Derrière notre capacité d’agir se cachent nos croyances
Les croyances sont des filtres de lecture, qui conditionnent notre relation monde. Elles ne reposent pas forcément sur des critères objectifs. Notre système de croyances se programme dès notre naissance, afin de répondre et de correspondre aux souhaits de nos parents, de la famille, de l’école, la société et notre environnement de manière générale. Nous adoptons par conséquent les comportements et apprentissages de notre entourage. Métaphoriquement, c’est dans cette période que les fées nous accorde des dons, ou nous jettent des maléfices.

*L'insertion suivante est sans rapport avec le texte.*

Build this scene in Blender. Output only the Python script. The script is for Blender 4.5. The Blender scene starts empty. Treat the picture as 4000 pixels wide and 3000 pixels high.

À l’âge adulte, 95% de notre vie se déroule à travers ces programmations subconscientes et seulement 5% à travers notre propre créativité et notre libre arbitre.
En termes plus clairs, nous vivons 95% de notre vie en pilote automatique (notre subconscient) et 5% grâce à nos propres choix (notre conscience). Quand nous sommes convaincus d’une chose, elle devient notre réalité.
De ce fait, la vie que nous vivons est celle pour laquelle nous avons été programmés. Certaines croyances sont ce que l’on appelle des “croyances ressources” et nous les cultivons en coaching ; « j’ai la liberté de… », « j’ai la capacité de… », « mes échecs sont les brouillons de mes réussites », …
D’autres sont appelées “croyances limitantes” et ce sont elles qui sabotent inconsciemment nos actions, car ce sont en fait des blocages psychologiques. C’est les ressorts tragiques de tous les héros de la mythologie, qui ont été programmés à vivre certains scénarios dramatiques. En toile de fond nous retrouvons la litanie des « je ne mérite pas l’amour, l’argent, la reconnaissance », « je dois être parfait, fort, faire des efforts, faire plaisir, faire vite » et ce, jusqu’à nier mes émotions et mes besoins.
Lorsque nous constatons que nous devons fournir beaucoup d’efforts pour parvenir à certains résultats, quel que soit le domaine de notre vie, c’est que nous sommes en train de lutter avec les conditionnements de nos croyances.